(begin)

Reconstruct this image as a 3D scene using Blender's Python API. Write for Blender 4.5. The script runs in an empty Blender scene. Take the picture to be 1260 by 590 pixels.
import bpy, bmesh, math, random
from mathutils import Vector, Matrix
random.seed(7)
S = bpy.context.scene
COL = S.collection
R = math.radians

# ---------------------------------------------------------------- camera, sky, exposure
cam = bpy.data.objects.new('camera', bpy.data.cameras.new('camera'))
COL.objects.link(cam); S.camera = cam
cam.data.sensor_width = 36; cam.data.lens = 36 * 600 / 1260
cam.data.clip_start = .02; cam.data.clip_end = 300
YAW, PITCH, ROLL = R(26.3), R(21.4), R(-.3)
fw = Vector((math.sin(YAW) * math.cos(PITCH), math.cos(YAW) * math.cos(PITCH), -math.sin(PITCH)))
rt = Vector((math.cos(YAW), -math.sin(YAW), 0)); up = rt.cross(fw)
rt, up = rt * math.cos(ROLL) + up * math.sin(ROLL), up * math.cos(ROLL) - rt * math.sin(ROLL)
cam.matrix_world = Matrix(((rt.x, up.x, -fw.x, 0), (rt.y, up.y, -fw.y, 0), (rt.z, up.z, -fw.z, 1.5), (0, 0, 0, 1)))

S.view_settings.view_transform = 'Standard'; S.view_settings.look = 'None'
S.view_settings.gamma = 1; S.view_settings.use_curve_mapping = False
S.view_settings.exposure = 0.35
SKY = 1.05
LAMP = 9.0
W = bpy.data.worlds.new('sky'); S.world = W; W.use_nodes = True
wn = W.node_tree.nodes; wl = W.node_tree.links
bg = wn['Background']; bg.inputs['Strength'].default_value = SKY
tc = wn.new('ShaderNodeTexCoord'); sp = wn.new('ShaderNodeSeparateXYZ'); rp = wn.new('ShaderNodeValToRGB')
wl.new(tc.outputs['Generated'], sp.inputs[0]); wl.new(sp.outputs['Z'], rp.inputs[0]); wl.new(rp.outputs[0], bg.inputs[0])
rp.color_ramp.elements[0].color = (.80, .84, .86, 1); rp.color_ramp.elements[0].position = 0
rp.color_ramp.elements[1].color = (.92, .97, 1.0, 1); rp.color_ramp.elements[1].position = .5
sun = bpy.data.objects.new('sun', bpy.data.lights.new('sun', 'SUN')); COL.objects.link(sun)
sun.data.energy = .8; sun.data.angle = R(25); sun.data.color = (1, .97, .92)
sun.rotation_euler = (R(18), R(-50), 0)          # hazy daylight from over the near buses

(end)

• _THE TASK_
Exactly as written, please reproduce the lines from the first line of the data to the line containing "R = math.radians", inclusive, and nothing else.

• _RESULT OF THIS TASK_
Reconstruct this image as a 3D scene using Blender's Python API. Write for Blender 4.5. The script runs in an empty Blender scene. Take the picture to be 1260 by 590 pixels.
import bpy, bmesh, math, random
from mathutils import Vector, Matrix
random.seed(7)
S = bpy.context.scene
COL = S.collection
R = math.radians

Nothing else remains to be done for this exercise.